Mara concorda com a falta de definição, especialmente no que diz respeito à figura do tutor. Segundo ela, esse é um aspecto que diferencia muito as instituições privadas das públicas: “Na universidade pública, dentro do modelo UAB, o tutor é um aluno de pós-graduação. Mas nas particulares, como não podem contratar tutores porque essa função não existe na CLT, o tutor é um professor”, explica. Nesse aspecto, Mara reitera que a resolução não ajuda a avançar nesse item ainda tão problemático na EaD brasileira.

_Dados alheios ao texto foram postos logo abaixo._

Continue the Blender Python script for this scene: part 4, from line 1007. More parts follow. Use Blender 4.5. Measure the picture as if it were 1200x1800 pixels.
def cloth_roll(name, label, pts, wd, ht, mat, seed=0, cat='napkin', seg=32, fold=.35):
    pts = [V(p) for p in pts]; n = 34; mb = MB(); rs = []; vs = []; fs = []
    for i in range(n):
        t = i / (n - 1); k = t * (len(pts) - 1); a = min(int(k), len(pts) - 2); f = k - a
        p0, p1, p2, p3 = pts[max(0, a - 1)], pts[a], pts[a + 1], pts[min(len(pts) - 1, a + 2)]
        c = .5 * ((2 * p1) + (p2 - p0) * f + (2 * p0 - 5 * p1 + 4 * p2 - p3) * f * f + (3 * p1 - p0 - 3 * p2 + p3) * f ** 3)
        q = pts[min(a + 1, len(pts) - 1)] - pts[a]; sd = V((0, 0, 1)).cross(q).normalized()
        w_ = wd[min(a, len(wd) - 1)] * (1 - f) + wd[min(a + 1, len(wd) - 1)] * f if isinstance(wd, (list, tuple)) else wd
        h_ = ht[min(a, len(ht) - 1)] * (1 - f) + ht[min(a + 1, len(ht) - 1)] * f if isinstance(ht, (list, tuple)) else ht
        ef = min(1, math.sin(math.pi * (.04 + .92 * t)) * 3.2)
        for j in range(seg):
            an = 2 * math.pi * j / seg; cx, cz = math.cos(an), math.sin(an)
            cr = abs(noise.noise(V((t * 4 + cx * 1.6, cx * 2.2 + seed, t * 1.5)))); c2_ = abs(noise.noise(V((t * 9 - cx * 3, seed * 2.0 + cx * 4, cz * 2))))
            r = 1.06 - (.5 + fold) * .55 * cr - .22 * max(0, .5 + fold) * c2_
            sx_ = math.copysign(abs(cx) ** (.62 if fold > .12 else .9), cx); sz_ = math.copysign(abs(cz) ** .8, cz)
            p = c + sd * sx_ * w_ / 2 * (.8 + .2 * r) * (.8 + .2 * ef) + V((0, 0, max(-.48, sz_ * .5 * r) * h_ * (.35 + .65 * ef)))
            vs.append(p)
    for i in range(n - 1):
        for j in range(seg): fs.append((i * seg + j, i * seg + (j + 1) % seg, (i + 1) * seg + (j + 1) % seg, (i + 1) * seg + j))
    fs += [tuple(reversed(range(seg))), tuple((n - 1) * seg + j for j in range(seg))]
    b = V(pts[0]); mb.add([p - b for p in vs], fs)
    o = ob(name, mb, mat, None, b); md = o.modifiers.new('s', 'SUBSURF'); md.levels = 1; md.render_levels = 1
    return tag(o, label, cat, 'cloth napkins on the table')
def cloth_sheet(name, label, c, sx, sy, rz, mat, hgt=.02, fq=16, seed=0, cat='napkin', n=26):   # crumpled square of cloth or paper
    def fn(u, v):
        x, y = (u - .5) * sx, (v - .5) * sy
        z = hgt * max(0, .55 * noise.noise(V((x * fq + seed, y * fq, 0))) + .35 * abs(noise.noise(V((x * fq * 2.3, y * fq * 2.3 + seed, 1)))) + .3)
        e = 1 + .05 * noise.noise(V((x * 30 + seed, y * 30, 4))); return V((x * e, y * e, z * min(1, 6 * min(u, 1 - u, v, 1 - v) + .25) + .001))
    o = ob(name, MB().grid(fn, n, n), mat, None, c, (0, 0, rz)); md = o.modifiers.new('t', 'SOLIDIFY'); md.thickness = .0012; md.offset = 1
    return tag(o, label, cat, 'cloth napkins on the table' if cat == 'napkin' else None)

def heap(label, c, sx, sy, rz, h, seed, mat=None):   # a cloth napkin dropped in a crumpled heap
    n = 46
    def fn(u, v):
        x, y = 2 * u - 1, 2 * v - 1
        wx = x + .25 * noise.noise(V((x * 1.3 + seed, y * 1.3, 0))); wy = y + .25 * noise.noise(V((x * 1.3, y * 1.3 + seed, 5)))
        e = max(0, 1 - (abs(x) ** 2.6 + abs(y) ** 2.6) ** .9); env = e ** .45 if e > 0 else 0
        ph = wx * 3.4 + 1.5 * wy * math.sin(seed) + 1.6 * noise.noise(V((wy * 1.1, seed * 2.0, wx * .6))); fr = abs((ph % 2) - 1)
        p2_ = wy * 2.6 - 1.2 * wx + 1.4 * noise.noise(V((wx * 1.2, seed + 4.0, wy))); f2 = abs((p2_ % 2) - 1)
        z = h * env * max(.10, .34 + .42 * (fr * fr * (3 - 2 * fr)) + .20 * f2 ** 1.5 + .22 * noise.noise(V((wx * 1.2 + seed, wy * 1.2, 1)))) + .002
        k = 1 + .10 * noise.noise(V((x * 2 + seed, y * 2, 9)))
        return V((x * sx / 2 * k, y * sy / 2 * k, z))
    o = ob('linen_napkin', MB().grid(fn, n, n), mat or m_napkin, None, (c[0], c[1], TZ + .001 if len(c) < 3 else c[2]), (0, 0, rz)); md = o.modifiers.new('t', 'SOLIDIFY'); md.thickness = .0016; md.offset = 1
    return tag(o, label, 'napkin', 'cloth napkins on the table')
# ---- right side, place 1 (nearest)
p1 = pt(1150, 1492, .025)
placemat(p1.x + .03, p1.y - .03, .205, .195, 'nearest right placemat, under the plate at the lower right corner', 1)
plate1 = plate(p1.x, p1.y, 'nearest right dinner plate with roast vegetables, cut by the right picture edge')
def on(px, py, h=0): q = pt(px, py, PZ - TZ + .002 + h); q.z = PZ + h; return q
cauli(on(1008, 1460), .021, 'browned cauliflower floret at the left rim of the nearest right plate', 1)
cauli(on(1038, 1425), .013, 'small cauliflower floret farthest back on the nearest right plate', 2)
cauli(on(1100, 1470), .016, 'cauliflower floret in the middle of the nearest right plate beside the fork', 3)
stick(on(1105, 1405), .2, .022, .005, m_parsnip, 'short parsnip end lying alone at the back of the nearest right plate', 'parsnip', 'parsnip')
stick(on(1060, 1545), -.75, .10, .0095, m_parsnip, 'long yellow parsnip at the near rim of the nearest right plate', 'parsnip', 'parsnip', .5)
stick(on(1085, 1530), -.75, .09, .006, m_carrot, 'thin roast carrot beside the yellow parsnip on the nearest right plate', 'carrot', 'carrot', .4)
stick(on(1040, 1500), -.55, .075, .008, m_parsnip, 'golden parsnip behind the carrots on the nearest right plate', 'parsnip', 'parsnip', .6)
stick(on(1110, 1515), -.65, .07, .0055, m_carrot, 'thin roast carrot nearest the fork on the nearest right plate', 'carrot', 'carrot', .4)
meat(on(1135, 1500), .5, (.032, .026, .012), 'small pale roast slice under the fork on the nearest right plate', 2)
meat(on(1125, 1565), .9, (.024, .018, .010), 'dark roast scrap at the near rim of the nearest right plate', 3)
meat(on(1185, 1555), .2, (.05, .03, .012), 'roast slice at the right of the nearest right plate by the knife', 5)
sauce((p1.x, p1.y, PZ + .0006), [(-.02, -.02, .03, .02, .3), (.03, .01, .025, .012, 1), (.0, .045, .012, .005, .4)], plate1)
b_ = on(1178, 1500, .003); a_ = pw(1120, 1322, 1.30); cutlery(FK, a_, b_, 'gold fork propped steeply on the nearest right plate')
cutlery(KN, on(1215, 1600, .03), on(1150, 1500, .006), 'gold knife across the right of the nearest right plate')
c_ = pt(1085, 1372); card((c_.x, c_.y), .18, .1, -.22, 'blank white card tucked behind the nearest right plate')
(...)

Numa avaliação mais otimista, Antonieta identifica como aspecto positivo da resolução do CNE o fato de reforçar, assim como o Parecer do CEEd/CES nº 564/2015, a necessidade da oferta de EaD compor a política educacional das Instituições de Ensino Superior: “Entendo como uma tentativa dos legisladores de garantir, sob certa forma, a efetiva e necessária articulação entre a ‘presencialidade e a virtualidade real’. Assim, essas legislações propõem romper com a fragmentação com que muitas vezes a EaD tem sido ofertada pelas IES, como se fosse um apêndice delas, com política à parte”, conclui.

Oferta no RS
Conforme cadastro do Conselho Estadual de Educação existem atualmente no estado 78 instituições autorizadas a oferecer cursos de ensino médio, técnico, profissional ou Educação de Jovens e Adultos (EJA) na modalidade de ensino a distância (EaD). Desse total, 43% oferecem exclusivamente ensino técnico e/ou profissionalizante e 35% concentram-se na EJA. Nesse contexto, duas escolas têm em sua estrutura maior número de polos, uma com sede em Pelotas, que mantém dez polos em todo o estado, e outra sediada em Erechim, com 16 polos, majoritariamente instalados em outras instituições de ensino, suas parceiras.